Pursuant to the 2020 Private Placement described in Item 1.01 above, which description is hereby incorporated by reference into this Item 3.02, the Company has agreed to sell the 2020 Notes and the Warrants issued in the 2020 Private Placement to the Subscribers, all of whom are accredited investors, in reliance on the exemption from registration provided by Section 4(a)(2) of the Securities Act of 1933, as amended (the "Securities Act"), and Rule 506 of Regulation D promulgated thereunder. The Company will rely on this exemption from registration based in part on representations made by the Subscribers. The net proceeds to the Company from the 2020 Private Placement will be used for general working capital. The 2020 Notes, Warrants and Broker Warrants have not been and will not be registered under the Securities Act or applicable state securities laws and may not be offered or sold in the United States absent registration under the Securities Act or an exemption from such registration requirements.

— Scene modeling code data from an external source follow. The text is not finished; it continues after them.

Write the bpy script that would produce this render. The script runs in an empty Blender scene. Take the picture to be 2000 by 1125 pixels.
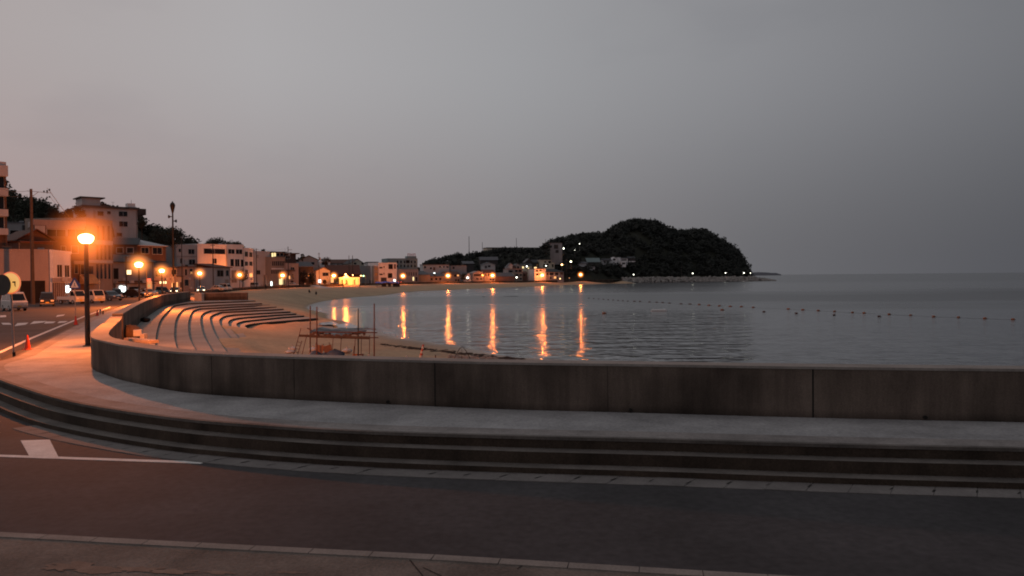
SKY_LOW = [(-1, (.48, .31, .285)), (-.56, (.40, .292, .288)), (-.3, (.295, .244, .248)), (0, (.226, .209, .217)), (.3, (.142, .141, .152)), (.56, (.092, .094, .106)), (1, (.055, .058, .07))]
SKY_HIGH = [(-1, (.46, .43, .42)), (-.56, (.408, .364, .362)), (-.3, (.40, .386, .394)), (0, (.325, .325, .339)), (.3, (.245, .247, .263)), (.56, (.165, .169, .184)), (1, (.10, .105, .12))]
SEA_ROUGH = 0.13
SEA_B = (.8, .8, .3)
LAMP_NEAR, LAMP_MID, LAMP_FAR = 9, 9, 9
LAMP_W = (7200, 9000, 3600, 3600, 22000)
GLOW_K, GLOW_F = 2.6, 4.2
import bpy, bmesh, math, random
import numpy as np
from mathutils import Vector, Matrix, noise as mnoise
random.seed(7)
rnd = random.Random(11)
scene = bpy.context.scene
COL = scene.collection
PI = math.pi

# ------------------------------------------------------------------ camera
CAMZ = 3.31
FPX = 1500.0
PITCH = math.atan(21.7 / FPX)
ROLL = -math.atan(0.0088)
_F = Vector((0, math.cos(PITCH), -math.sin(PITCH)))
_U0 = Vector((0, math.sin(PITCH), math.cos(PITCH)))
_R0 = Vector((1, 0, 0))
CR = _R0 * math.cos(ROLL) + _U0 * math.sin(ROLL)
CU = _U0 * math.cos(ROLL) - _R0 * math.sin(ROLL)
cam_data = bpy.data.cameras.new("camera")
cam = bpy.data.objects.new("camera", cam_data)
COL.objects.link(cam)
m = Matrix.Identity(4)
for i in range(3):
    m[i][0], m[i][1], m[i][2] = CR[i], CU[i], -_F[i]
m[2][3] = CAMZ
cam.matrix_world = m
cam_data.sensor_width = 36.0
cam_data.lens = 36.0 * FPX / 2000.0
cam_data.clip_start = 0.1
cam_data.clip_end = 60000
scene.camera = cam

def ray(px, py):
    return _F + CR * ((px - 1000) / FPX) + CU * ((562.5 - py) / FPX)
def at(px, py, Y):
    r = ray(px, py); t = Y / r.y
    return Vector((r.x * t, Y, CAMZ + r.z * t))
def G(px, py, z):
    r = ray(px, py); t = (z - CAMZ) / r.z
    return Vector((r.x * t, r.y * t, z))
def hor(px):
    return 540.8 - 0.0088 * (px - 1000)
def smooth(a, b, x):
    t = min(1, max(0, (x - a) / (b - a))); return t * t * (3 - 2 * t)
def gh(Y):
    return 0.36 * smooth(20, 29, Y)
def GG(px, py, dz=0.0):
    z = 0.0
    for _ in range(25):
        p = G(px, py, z); z = z * 0.5 + (gh(p.y) + dz) * 0.5
    return G(px, py, z)
ZW = 0.51       # promenade level
ZT = 1.51       # sea wall top
ZS = -2.2       # sea level

# ------------------------------------------------------------------ materials
MATS = {}
def nt_mat(name):
    mt = bpy.data.materials.new(name); mt.use_nodes = True
    nt = mt.node_tree; nt.nodes.clear()
    out = nt.nodes.new("ShaderNodeOutputMaterial")
    b = nt.nodes.new("ShaderNodeBsdfPrincipled")
    nt.links.new(b.outputs[0], out.inputs[0])
    return mt, nt, b, out
def surf(name, col, rough=0.8, var=0.25, scale=1.0, stretch=(1, 1, 1), metal=0.0, bump=0.0, bscale=8.0, spec=0.3, dark=None, fine=0.0, coord='Object'):
    """base colour broken up by two layers of noise, optional bump"""
    if name in MATS: return MATS[name]
    mt, nt, b, out = nt_mat(name)
    N, L = nt.nodes.new, nt.links.new
    tc = N("ShaderNodeTexCoord"); mp = N("ShaderNodeMapping"); mp.inputs['Scale'].default_value = stretch
    L(tc.outputs[coord], mp.inputs[0])
    n1 = N("ShaderNodeTexNoise"); n1.inputs['Scale'].default_value = scale; n1.inputs['Detail'].default_value = 6; n1.inputs['Roughness'].default_value = 0.65
    L(mp.outputs[0], n1.inputs['Vector'])
    rp = N("ShaderNodeValToRGB")
    lo = dark if dark else tuple(c * (1 - var) for c in col)
    hi = tuple(min(1, c * (1 + var)) for c in col)
    rp.color_ramp.elements[0].position = 0.32; rp.color_ramp.elements[0].color = (*lo, 1)
    rp.color_ramp.elements[1].position = 0.68; rp.color_ramp.elements[1].color = (*hi, 1)
    L(n1.outputs['Fac'], rp.inputs[0])
    colout = rp.outputs[0]
    if fine > 0:
        n2 = N("ShaderNodeTexNoise"); n2.inputs['Scale'].default_value = scale * 23; n2.inputs['Detail'].default_value = 3
        L(tc.outputs[coord], n2.inputs['Vector'])
        mr = N("ShaderNodeMapRange"); mr.inputs[1].default_value = 0.3; mr.inputs[2].default_value = 0.7
        mr.inputs[3].default_value = 1 - fine; mr.inputs[4].default_value = 1 + fine
        L(n2.outputs['Fac'], mr.inputs[0])
        mx = N("ShaderNodeMix"); mx.data_type = 'RGBA'; mx.blend_type = 'MULTIPLY'; mx.inputs[0].default_value = 1
        L(colout, mx.inputs[6]); L(mr.outputs[0], mx.inputs[7]); colout = mx.outputs[2]
    L(colout, b.inputs['Base Color'])
    b.inputs['Roughness'].default_value = rough; b.inputs['Metallic'].default_value = metal
    b.inputs['Specular IOR Level'].default_value = spec
    if bump > 0:
        n3 = N("ShaderNodeTexNoise"); n3.inputs['Scale'].default_value = bscale; n3.inputs['Detail'].default_value = 5
        L(tc.outputs[coord], n3.inputs['Vector'])
        bp = N("ShaderNodeBump"); bp.inputs['Strength'].default_value = bump; bp.inputs['Distance'].default_value = 0.05
        L(n3.outputs['Fac'], bp.inputs['Height']); L(bp.outputs[0], b.inputs['Normal'])
    MATS[name] = mt
    return mt
def emis(name, col, strength):
    if name in MATS: return MATS[name]
    mt, nt, b, out = nt_mat(name)
    b.inputs['Base Color'].default_value = (0.5, 0.5, 0.5, 1)
    b.inputs['Emission Color'].default_value = (*col, 1); b.inputs['Emission Strength'].default_value = strength
    MATS[name] = mt
    return mt
def glassy(name, col=(0.012, 0.013, 0.016), rough=0.08):
    if name in MATS: return MATS[name]
    mt, nt, b, out = nt_mat(name)
    b.inputs['Base Color'].default_value = (*col, 1); b.inputs['Roughness'].default_value = rough
    MATS[name] = mt
    return mt
def glow_mat(name, col, k):
    """emissive volume painting lens bloom: brightest at the lamp, fading to nothing at the rim"""
    if name in MATS: return MATS[name]
    mt = bpy.data.materials.new(name); mt.use_nodes = True
    nt = mt.node_tree; nt.nodes.clear(); N, L = nt.nodes.new, nt.links.new
    out = N("ShaderNodeOutputMaterial"); pv = N("ShaderNodeEmission"); ab = N("ShaderNodeVolumeAbsorption"); ad = N("ShaderNodeAddShader")
    ab.inputs['Density'].default_value = .01; L(pv.outputs[0], ad.inputs[0]); L(ab.outputs[0], ad.inputs[1])
    tc = N("ShaderNodeTexCoord"); ln = N("ShaderNodeVectorMath"); ln.operation = 'LENGTH'
    L(tc.outputs['Object'], ln.inputs[0])
    mr = N("ShaderNodeMapRange"); mr.inputs[1].default_value = 0; mr.inputs[2].default_value = 1; mr.inputs[3].default_value = 1; mr.inputs[4].default_value = 0
    L(ln.outputs['Value'], mr.inputs[0])
    pw = N("ShaderNodeMath"); pw.operation = 'POWER'; pw.inputs[1].default_value = 3.4; L(mr.outputs[0], pw.inputs[0])
    ml = N("ShaderNodeMath"); ml.operation = 'MULTIPLY'; ml.inputs[1].default_value = k; L(pw.outputs[0], ml.inputs[0])
    L(ml.outputs[0], pv.inputs[1]); pv.inputs[0].default_value = (*col, 1)
    L(ad.outputs[0], out.inputs['Volume'])
    MATS[name] = mt
    return mt

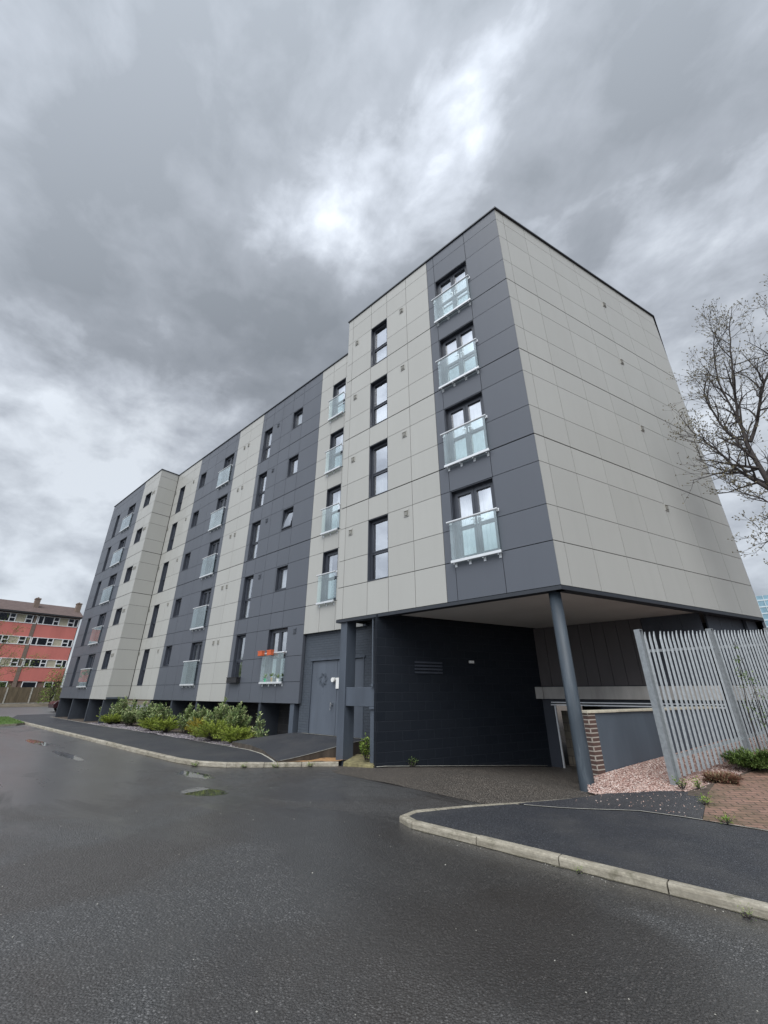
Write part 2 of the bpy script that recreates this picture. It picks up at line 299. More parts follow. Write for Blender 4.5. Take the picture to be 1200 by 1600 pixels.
# ------------------------------------------------------------------ mesh helpers
col = sc.collection
class MB:
    def __init__(s): s.v = []; s.f = []; s.mi = []
    def quad(s, pts, mi=0):
        n = len(s.v); s.v += [tuple(p) for p in pts]; s.f.append(tuple(range(n, n+len(pts)))); s.mi.append(mi)
    def hexa(s, p, mi=0):     # p: 8 corners, 0-3 bottom ccw, 4-7 top
        n = len(s.v); s.v += [tuple(q) for q in p]
        for f in ((3, 2, 1, 0), (4, 5, 6, 7), (0, 1, 5, 4), (1, 2, 6, 5), (2, 3, 7, 6), (3, 0, 4, 7)):
            s.f.append(tuple(n+i for i in f)); s.mi.append(mi)
    def box(s, x0, x1, y0, y1, z0, z1, mi=0):
        s.hexa([(x0, y0, z0), (x1, y0, z0), (x1, y1, z0), (x0, y1, z0), (x0, y0, z1), (x1, y0, z1), (x1, y1, z1), (x0, y1, z1)], mi)
    def fbox(s, fr, u0, u1, w0, w1, z0, z1, mi=0):   # box in a wall frame: u along, w outwards
        P = lambda u, w, z: (fr[0][0]+fr[1][0]*u+fr[2][0]*w, fr[0][1]+fr[1][1]*u+fr[2][1]*w, z)
        s.hexa([P(u0, w1, z0), P(u1, w1, z0), P(u1, w0, z0), P(u0, w0, z0), P(u0, w1, z1), P(u1, w1, z1), P(u1, w0, z1), P(u0, w0, z1)], mi)
    def tube(s, a, b, r0, r1=None, n=10, mi=0, cap=True):
        r1 = r0 if r1 is None else r1; a = Vector(a); b = Vector(b); d = (b-a)
        if d.length < 1e-6: return
        d.normalize(); x = d.cross(Vector((0, 0, 1)) if abs(d.z) < .9 else Vector((1, 0, 0))).normalized(); y = d.cross(x)
        k = len(s.v)
        for (c, r) in ((a, r0), (b, r1)):
            for i in range(n):
                t = 2*math.pi*i/n; s.v.append(tuple(c+x*(r*math.cos(t))+y*(r*math.sin(t))))
        for i in range(n):
            j = (i+1) % n; s.f.append((k+i, k+j, k+n+j, k+n+i)); s.mi.append(mi)
        if cap:
            s.f.append(tuple(k+i for i in range(n))[::-1]); s.mi.append(mi); s.f.append(tuple(k+n+i for i in range(n))); s.mi.append(mi)
    def path(s, pts, rad, n=6, mi=0):
        k0 = len(s.v); m = len(pts); pts = [Vector(p) for p in pts]
        px = None
        for i, p in enumerate(pts):
            d = (pts[min(i+1, m-1)]-pts[max(i-1, 0)])
            d = d.normalized() if d.length > 1e-9 else Vector((0, 0, 1))
            if px is None: px = d.cross(Vector((0, 0, 1)) if abs(d.z) < .9 else Vector((1, 0, 0))).normalized()
            px = (px-d*px.dot(d)).normalized(); y = d.cross(px)
            for q in range(n):
                t = 2*math.pi*q/n; s.v.append(tuple(p+px*(rad[i]*math.cos(t))+y*(rad[i]*math.sin(t))))
        for i in range(m-1):
            for q in range(n):
                r = (q+1) % n; a = k0+i*n; s.f.append((a+q, a+r, a+n+r, a+n+q)); s.mi.append(mi)
        s.f.append(tuple(k0+(m-1)*n+q for q in range(n))); s.mi.append(mi)
    def build(s, name, mats, parent=None, loc=(0, 0, 0), smooth=False, kind=None, label=None):
        me = bpy.data.meshes.new(name); me.from_pydata(s.v, [], s.f); me.validate()
        mats = mats if isinstance(mats, (list, tuple)) else [mats]
        for m in mats: me.materials.append(m)
        if len(me.polygons) == len(s.mi): me.polygons.foreach_set('material_index', s.mi)
        if smooth: me.polygons.foreach_set('use_smooth', [True]*len(me.polygons))
        me.update()
        o = bpy.data.objects.new(name, me); col.objects.link(o); o.location = loc
        if parent is not None: o.parent = parent
        if kind: o['kind'] = kind
        if label: o['label'] = label
        return o
def thing(name, label, cat, loc=(0, 0, 0), group=None, rot=0):
    o = bpy.data.objects.new(name, None); col.objects.link(o); o.location = loc; o.rotation_euler = (0, 0, rot); o.empty_display_size = .3
    o['label'] = label; o['category'] = cat
    if group: o['group'] = group
    return o
def tag(o, label, cat, group=None):
    o['label'] = label; o['category'] = cat
    if group: o['group'] = group
    return o
def bevel(o, w=.01, seg=2):
    b = o.modifiers.new('bevel', 'BEVEL'); b.width = w; b.segments = seg; b.limit_method = 'ANGLE'; return o
def copy_tree(o, parent):
    c = o.copy(); col.objects.link(c); c.parent = parent
    for ch in [k for k in bpy.data.objects if k.parent == o]: copy_tree(ch, c)
    return c
KIDS = {}
def copy_part(root, kids, parent, loc):
    c = root.copy(); col.objects.link(c); c.parent = parent; c.location = loc
    for k in kids:
        d = k.copy(); col.objects.link(d); d.parent = c
    return c

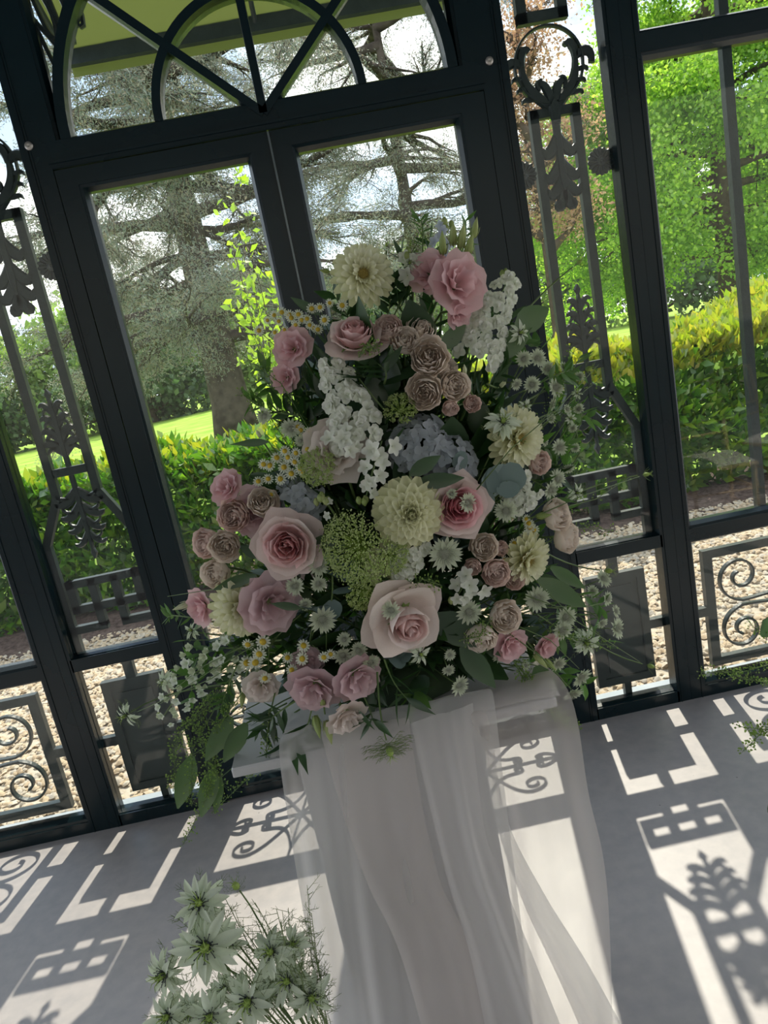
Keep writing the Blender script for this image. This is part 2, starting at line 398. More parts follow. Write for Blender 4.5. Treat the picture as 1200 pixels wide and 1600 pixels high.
# ---- side panels ------------------------------------------------------
def acanthus_up(b, z0, H, W, n=4, curl=1.0, y0=YB0, y1=YB0+0.014, inv=1):
    """stem with pairs of leaves that rise and curl over at the tips"""
    b.ribbon([(0, z0), (0, z0+inv*H*0.55), (0, z0+inv*H*0.8), (0, z0+inv*H)], [0.020, 0.022, 0.016, 0.003], y0-0.003, y1, 0.35)
    b.ribbon([(0, z0+inv*H*0.86), (0, z0+inv*H*0.93), (0, z0+inv*H*1.0)], [0.006, 0.026, 0.003], y0-0.002, y1, 0.3)
    for k in range(n):
        zz = z0+inv*H*(0.16+0.66*k/n); s = 1-0.12*k
        for sx in (-1, 1):
            P_ = bez((0, zz), (sx*W*0.25*s, zz+inv*H*0.10), (sx*W*0.7*s, zz+inv*H*0.22), (sx*W*s, zz+inv*H*(0.17-0.04*curl)), 10)
            b.ribbon(P_, leafw(10, 0.040*s, 0.12, 0.5), y0, y1, 0.35)
            b.ribbon(bez((sx*W*0.35*s, zz+inv*H*0.10), (sx*W*0.6*s, zz+inv*H*0.10), (sx*W*0.8*s, zz+inv*H*0.09), (sx*W*0.85*s, zz+inv*H*0.03), 6), leafw(6, 0.018*s, 0.1, 0.5), y0, y1, 0.35)

def tx(b, cx):
    b.v = [(x+cx, y, z) for x, y, z in b.v]; return b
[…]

Additionally, as described more fully in Item 1.01, the Company issued Conversion Shares to certain Subscribers, who are accredited investors, in reliance on the exemption from registration provided by Section 4(a)(2) of the Securities Act and Rule 506 of Regulation D promulgated thereunder. The Company is relying on this exemption from registration based in part on representations made by the Subscribers. The Conversion Shares have not been registered under the Securities Act or applicable state securities laws and may not be offered or sold in the United States absent registration under the Securities Act or an exemption from such registration requirements. Neither this Current Report on Form 8-K nor any exhibit attached hereto shall constitute an offer to sell or the solicitation of an offer to buy the 2020 Notes, Warrants, Broker Warrants, Conversion Shares, shares of Common Stock or any other securities of the Company.

Item 9.01 Financial Statements and Exhibits.





(d) Exhibits.



Exhibit   Description

 4.1*       Form of Note
 4.2*       Form of Warrant
 10.1*      Form of Subscription Agreement



* Incorporated by reference to our Current Report on Form 8-K filed with the SEC on May 1, 2020.